A former board member of PJM Interconnection is calling on federal regulators to accelerate the integration of grid flexibility resources — demand response, virtual power plants, and behind-the-meter batteries — arguing they can be deployed in months rather than the years or decades required for new generation and transmission infrastructure. Jeanine Johnson, co-founder of cybersecurity platform Immutaverse, wrote that the power industry faces a "mismatch of speed" as data centers add gigawatts of demand within two years while infrastructure projects remain stuck in permitting, supply-chain constraints, and capital requirements. The analysis was published ahead of a July 23 Federal Energy Regulatory Commission technical conference on PJM governance.

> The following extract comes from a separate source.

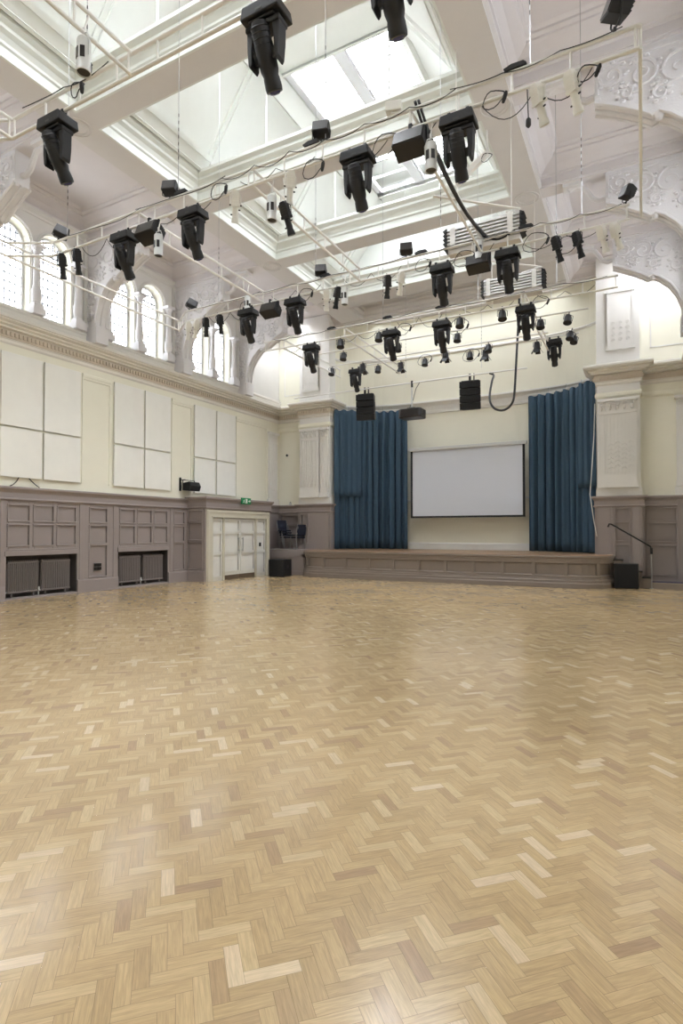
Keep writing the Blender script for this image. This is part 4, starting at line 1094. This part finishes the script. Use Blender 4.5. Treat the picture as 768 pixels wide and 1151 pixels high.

Johnson points to flexible interconnection agreements as evidence that flexibility is becoming a resource class in its own right. FERC's December order directed PJM to establish non-firm transmission service options for co-located loads, allowing customers to take part of their load as interruptible capacity in exchange for connecting faster. The Southwest Power Pool has introduced conditional large-load service, ERCOT has changed interconnection rules, and Google has reportedly contracted flexible capacity at gigawatt scale across multiple utility territories in exchange for tolerating limited curtailment. But PJM's market monitor has warned that flexibility commitments without binding curtailment authority can amount to a "regulatory fiction," Johnson notes.
According to Johnson, the binding constraint is no longer primarily technological but institutional. She writes that FERC issued Order 2222 in 2020 to open wholesale markets to aggregated distributed resources, yet PJM's stakeholder process took more than five years to bring distributed energy resource aggregation participation to market. "Six years from federal order to market entry is not a technology problem; it is a governance problem," she states. The report proposes three reforms: decision shot clocks for reliability-critical rule changes, realignment of voting incentives so incumbent resources don't control rules governing their potential displacement, and a durable seat for the thirteen states and District of Columbia within PJM's footprint, which currently bear political accountability for reliability and affordability but hold no formal governance role.

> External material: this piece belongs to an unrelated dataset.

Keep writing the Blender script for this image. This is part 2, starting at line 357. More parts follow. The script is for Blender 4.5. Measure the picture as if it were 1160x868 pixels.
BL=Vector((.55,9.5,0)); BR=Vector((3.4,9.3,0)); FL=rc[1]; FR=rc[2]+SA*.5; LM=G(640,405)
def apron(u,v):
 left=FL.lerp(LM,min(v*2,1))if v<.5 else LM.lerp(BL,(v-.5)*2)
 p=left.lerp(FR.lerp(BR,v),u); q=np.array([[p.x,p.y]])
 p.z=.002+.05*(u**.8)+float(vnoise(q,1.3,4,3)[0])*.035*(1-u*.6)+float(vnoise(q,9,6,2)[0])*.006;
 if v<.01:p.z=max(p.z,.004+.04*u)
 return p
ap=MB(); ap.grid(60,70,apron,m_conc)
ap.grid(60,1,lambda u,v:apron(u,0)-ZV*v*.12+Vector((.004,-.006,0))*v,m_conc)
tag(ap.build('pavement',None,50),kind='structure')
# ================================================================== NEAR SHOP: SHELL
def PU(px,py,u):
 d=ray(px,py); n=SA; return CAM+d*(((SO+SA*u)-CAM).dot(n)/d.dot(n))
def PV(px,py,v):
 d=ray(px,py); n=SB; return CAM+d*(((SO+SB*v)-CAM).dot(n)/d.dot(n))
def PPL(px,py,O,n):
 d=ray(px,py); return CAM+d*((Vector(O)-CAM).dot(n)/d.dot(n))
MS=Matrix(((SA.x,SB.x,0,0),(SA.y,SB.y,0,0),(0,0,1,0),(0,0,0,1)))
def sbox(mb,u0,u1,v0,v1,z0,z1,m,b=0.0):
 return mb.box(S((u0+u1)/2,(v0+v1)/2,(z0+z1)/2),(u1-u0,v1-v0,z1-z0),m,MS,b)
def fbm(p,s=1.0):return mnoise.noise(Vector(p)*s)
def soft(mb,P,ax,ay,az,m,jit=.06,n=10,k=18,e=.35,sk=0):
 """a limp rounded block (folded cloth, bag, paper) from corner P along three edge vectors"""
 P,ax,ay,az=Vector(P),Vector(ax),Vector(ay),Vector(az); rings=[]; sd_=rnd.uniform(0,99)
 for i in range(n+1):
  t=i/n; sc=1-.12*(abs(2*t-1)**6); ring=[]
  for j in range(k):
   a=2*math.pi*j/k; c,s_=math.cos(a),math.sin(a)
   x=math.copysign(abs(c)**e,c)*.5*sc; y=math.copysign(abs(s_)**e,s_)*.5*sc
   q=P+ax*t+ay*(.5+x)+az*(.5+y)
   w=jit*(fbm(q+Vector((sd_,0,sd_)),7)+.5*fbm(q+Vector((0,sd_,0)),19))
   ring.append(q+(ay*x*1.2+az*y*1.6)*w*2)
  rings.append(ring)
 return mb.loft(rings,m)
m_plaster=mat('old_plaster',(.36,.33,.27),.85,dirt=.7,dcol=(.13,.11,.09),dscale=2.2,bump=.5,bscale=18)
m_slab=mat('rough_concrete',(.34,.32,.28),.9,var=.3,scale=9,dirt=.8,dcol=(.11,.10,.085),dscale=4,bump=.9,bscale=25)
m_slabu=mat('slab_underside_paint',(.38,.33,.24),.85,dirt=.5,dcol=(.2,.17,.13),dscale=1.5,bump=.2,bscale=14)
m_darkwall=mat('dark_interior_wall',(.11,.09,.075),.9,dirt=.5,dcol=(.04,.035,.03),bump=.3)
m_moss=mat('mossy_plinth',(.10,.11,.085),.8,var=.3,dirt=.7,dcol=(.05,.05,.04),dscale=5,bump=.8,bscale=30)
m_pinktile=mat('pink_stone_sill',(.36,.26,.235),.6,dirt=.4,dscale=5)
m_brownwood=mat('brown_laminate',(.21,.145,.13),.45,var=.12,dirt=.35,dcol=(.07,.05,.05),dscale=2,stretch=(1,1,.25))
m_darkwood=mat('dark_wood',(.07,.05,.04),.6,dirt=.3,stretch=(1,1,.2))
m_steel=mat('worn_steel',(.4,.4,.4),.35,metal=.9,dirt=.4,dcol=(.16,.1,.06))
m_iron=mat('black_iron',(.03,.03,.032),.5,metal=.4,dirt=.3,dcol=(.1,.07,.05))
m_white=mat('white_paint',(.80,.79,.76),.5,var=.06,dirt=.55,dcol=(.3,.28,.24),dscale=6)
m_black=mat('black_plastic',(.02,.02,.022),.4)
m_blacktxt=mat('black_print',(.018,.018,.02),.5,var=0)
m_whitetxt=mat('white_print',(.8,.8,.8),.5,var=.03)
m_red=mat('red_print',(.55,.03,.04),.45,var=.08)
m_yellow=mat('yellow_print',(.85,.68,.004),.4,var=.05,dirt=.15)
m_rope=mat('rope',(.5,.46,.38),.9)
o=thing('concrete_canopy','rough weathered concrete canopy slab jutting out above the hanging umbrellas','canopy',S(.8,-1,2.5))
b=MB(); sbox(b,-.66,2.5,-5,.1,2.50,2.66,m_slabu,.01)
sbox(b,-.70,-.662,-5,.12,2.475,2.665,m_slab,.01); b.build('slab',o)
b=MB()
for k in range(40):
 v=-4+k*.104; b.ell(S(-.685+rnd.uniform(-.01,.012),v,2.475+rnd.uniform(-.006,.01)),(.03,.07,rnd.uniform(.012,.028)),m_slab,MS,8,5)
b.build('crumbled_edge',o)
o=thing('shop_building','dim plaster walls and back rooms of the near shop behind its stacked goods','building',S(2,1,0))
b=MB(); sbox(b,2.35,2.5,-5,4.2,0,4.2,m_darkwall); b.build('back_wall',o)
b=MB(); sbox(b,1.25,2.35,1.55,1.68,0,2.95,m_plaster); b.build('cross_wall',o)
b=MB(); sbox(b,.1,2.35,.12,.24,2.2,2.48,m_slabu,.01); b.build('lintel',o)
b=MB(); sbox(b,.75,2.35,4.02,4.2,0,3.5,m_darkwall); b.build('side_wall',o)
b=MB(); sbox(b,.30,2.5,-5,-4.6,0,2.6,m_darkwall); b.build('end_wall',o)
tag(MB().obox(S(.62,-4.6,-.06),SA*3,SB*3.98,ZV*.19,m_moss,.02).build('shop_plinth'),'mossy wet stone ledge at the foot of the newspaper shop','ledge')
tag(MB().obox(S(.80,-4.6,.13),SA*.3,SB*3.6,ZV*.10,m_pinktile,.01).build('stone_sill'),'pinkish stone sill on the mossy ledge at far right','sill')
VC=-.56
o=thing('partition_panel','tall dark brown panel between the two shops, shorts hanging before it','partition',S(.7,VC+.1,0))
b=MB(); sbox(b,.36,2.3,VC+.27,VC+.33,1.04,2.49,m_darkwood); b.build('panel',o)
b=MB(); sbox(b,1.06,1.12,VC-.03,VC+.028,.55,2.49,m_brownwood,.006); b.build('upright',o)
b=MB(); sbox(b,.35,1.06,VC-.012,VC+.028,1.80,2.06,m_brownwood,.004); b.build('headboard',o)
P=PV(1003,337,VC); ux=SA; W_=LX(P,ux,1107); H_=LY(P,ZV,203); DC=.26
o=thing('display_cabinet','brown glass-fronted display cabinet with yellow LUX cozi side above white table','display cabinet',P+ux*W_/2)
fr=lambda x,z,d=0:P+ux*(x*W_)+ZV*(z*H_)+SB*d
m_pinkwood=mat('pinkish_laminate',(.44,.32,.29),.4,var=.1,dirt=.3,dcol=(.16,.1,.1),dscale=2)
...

Johnson argues the industry's conventional response to load growth — build more infrastructure — overlooks resources already connected to the grid. She cites electric vehicles as an illustration: while EVs add load, vehicle-to-home, vehicle-to-building, and ultimately vehicle-to-grid technologies could let millions of distributed batteries support reliability during peak periods. Though full vehicle-to-grid remains in early development with standards and business models still maturing, utilities are increasingly planning around EVs becoming grid resources. The report draws on governance models from other sectors, including Australia's legislated "national electricity objective" that makes the long-term interests of consumers with respect to price and reliability the standard every market institution must serve, and interstate compacts like the Port Authority of New York and New Jersey, which has managed billions in infrastructure for over a century.
Johnson concludes that the most valuable near-term resources may not be power plants yet to be built, but "the millions of devices, batteries, buildings, and vehicles already connected to the grid, waiting on institutions capable of saying yes at the speed the moment demands." She frames the July 23 FERC conference as a test of whether institutions that govern the grid can adapt as fast as the grid itself. The technology is there, she writes. The clock is ticking.